** START OF Data shown **

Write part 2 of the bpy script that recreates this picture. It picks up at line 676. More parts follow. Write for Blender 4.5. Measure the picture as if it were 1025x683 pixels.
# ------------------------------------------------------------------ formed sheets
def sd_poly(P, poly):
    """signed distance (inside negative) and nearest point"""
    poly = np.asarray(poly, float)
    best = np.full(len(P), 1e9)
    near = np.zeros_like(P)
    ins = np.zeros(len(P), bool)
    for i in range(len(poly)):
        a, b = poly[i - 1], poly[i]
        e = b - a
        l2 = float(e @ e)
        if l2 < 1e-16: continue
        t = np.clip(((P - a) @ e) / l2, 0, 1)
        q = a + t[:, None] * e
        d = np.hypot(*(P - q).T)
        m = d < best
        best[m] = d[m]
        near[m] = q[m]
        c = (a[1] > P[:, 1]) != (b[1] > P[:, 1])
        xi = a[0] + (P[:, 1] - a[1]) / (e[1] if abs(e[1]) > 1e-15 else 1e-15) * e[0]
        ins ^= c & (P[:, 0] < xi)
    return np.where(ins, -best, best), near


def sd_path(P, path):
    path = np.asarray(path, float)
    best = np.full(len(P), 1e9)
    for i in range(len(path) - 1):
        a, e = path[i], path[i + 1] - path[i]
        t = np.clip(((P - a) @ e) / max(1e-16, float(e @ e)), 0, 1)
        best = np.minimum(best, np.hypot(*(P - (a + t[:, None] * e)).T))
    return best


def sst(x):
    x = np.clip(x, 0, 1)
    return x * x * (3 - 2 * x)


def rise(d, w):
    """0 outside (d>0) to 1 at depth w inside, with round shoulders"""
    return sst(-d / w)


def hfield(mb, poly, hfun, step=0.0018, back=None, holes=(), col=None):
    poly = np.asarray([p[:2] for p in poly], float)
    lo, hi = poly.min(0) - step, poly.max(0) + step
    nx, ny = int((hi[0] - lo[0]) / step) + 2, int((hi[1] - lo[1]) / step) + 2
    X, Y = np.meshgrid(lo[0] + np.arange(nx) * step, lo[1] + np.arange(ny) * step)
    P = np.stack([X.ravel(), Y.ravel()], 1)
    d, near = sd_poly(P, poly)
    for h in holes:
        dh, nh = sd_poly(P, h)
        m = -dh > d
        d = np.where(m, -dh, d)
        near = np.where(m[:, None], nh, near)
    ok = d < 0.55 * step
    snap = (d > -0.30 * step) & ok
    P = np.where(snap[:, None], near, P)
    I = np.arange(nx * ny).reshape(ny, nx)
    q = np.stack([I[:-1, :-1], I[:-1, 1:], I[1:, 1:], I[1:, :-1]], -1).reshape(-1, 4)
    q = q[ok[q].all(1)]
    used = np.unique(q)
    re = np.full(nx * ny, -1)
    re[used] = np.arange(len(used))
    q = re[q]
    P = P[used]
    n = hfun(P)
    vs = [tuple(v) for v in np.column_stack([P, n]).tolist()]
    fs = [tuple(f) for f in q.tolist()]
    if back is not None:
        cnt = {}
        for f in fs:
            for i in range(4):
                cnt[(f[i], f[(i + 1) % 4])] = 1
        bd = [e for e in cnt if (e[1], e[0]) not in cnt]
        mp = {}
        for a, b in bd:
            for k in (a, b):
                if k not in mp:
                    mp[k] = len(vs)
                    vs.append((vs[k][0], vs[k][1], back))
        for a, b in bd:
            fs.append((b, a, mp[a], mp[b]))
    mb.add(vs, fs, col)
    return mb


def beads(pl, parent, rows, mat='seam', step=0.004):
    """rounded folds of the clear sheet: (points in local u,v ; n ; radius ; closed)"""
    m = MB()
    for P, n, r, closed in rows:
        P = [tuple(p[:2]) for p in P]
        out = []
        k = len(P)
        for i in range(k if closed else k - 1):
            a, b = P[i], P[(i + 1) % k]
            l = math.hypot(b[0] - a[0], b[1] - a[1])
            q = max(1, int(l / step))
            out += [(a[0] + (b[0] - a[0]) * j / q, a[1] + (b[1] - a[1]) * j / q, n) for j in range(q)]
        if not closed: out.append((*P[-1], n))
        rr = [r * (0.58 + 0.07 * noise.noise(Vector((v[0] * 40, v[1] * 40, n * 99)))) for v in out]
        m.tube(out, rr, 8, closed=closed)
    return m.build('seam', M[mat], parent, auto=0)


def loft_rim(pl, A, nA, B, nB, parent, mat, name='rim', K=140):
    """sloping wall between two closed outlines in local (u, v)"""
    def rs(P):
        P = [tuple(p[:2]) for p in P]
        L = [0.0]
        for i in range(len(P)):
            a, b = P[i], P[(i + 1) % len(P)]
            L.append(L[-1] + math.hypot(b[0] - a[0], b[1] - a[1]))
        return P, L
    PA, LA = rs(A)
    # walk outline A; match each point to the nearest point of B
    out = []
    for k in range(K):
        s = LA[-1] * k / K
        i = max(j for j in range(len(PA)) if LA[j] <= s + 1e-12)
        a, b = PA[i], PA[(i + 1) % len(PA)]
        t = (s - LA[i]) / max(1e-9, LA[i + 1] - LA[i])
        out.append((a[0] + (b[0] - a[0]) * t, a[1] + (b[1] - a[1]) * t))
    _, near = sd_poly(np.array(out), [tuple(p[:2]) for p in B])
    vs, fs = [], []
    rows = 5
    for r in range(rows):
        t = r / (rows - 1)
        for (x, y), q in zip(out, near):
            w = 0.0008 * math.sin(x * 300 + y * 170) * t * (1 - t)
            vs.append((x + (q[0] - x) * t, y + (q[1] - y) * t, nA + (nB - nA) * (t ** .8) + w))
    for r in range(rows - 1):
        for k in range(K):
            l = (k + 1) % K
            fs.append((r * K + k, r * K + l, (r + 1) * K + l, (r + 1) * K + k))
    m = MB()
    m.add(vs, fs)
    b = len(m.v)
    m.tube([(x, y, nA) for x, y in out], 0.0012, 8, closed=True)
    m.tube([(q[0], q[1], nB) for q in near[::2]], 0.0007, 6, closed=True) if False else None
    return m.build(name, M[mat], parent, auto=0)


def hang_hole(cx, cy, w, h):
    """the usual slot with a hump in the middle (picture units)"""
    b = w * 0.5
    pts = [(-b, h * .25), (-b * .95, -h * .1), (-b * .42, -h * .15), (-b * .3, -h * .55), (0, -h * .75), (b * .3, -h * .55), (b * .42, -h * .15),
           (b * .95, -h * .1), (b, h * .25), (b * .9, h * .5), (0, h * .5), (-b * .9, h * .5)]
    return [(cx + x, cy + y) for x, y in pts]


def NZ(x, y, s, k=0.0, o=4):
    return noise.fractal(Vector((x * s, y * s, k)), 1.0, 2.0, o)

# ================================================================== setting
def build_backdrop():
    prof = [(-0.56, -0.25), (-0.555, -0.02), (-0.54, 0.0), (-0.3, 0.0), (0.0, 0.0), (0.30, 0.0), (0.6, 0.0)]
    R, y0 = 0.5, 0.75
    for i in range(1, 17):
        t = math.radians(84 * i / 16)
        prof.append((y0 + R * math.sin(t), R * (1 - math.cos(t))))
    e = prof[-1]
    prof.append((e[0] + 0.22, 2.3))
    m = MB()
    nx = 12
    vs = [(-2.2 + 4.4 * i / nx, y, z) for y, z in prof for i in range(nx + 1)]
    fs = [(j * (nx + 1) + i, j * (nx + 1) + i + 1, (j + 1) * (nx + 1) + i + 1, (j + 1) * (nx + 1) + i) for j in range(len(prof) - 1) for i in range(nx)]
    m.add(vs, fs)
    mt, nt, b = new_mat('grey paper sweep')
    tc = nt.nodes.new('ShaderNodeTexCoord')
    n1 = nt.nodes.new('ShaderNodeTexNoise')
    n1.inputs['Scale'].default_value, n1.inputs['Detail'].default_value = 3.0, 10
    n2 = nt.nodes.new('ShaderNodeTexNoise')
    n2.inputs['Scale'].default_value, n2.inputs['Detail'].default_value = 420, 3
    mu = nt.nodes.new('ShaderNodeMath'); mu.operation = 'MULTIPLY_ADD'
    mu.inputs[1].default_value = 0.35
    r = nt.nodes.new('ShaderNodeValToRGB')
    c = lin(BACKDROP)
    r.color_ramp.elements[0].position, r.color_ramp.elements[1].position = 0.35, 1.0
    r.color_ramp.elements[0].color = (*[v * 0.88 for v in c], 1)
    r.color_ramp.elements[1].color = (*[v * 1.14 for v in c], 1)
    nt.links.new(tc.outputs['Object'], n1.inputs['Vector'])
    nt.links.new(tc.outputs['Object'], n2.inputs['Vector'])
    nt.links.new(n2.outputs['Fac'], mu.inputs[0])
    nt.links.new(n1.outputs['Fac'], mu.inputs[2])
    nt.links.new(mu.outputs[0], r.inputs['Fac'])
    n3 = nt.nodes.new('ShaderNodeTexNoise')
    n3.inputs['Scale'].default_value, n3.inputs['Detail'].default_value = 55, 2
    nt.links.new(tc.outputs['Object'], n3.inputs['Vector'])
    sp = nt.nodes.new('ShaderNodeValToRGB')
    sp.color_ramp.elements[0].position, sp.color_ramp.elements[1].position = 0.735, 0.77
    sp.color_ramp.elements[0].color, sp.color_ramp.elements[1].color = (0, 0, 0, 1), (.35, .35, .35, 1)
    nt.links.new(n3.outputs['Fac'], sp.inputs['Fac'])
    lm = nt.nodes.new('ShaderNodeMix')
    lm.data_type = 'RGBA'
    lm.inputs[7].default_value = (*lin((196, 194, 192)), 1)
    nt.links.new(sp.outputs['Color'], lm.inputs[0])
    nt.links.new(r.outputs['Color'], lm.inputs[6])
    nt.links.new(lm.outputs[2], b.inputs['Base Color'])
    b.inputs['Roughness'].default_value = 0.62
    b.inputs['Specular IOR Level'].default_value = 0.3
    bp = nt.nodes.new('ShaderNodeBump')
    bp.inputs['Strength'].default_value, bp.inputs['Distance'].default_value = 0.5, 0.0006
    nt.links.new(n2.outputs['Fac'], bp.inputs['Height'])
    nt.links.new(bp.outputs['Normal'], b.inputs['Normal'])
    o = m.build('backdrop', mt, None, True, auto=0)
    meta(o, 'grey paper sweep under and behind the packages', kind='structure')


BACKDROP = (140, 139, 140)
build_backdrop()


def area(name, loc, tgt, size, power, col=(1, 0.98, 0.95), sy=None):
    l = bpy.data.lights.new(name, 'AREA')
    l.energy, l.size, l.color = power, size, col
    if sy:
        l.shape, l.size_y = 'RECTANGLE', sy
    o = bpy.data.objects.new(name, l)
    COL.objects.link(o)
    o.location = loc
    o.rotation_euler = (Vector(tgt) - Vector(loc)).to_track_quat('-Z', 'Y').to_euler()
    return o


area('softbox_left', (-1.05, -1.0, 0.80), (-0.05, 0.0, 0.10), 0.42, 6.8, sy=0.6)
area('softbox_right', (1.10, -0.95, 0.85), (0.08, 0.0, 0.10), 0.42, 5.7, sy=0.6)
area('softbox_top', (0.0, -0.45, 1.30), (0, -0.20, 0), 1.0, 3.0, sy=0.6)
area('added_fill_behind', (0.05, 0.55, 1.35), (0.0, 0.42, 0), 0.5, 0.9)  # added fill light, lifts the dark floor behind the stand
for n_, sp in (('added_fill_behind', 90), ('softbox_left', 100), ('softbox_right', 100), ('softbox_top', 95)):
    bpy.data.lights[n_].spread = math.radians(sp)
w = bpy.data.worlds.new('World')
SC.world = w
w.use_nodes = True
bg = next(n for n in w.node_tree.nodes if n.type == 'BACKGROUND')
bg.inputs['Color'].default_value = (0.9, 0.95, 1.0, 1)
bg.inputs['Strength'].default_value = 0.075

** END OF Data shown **

→ Work to complete: Output exactly the leading lines of the data, up to and including the line marked by "return sst(-d / w)".

→ Task result:
Write part 2 of the bpy script that recreates this picture. It picks up at line 676. More parts follow. Write for Blender 4.5. Measure the picture as if it were 1025x683 pixels.
# ------------------------------------------------------------------ formed sheets
def sd_poly(P, poly):
    """signed distance (inside negative) and nearest point"""
    poly = np.asarray(poly, float)
    best = np.full(len(P), 1e9)
    near = np.zeros_like(P)
    ins = np.zeros(len(P), bool)
    for i in range(len(poly)):
        a, b = poly[i - 1], poly[i]
        e = b - a
        l2 = float(e @ e)
        if l2 < 1e-16: continue
        t = np.clip(((P - a) @ e) / l2, 0, 1)
        q = a + t[:, None] * e
        d = np.hypot(*(P - q).T)
        m = d < best
        best[m] = d[m]
        near[m] = q[m]
        c = (a[1] > P[:, 1]) != (b[1] > P[:, 1])
        xi = a[0] + (P[:, 1] - a[1]) / (e[1] if abs(e[1]) > 1e-15 else 1e-15) * e[0]
        ins ^= c & (P[:, 0] < xi)
    return np.where(ins, -best, best), near


def sd_path(P, path):
    path = np.asarray(path, float)
    best = np.full(len(P), 1e9)
    for i in range(len(path) - 1):
        a, e = path[i], path[i + 1] - path[i]
        t = np.clip(((P - a) @ e) / max(1e-16, float(e @ e)), 0, 1)
        best = np.minimum(best, np.hypot(*(P - (a + t[:, None] * e)).T))
    return best


def sst(x):
    x = np.clip(x, 0, 1)
    return x * x * (3 - 2 * x)


def rise(d, w):
    """0 outside (d>0) to 1 at depth w inside, with round shoulders"""
    return sst(-d / w)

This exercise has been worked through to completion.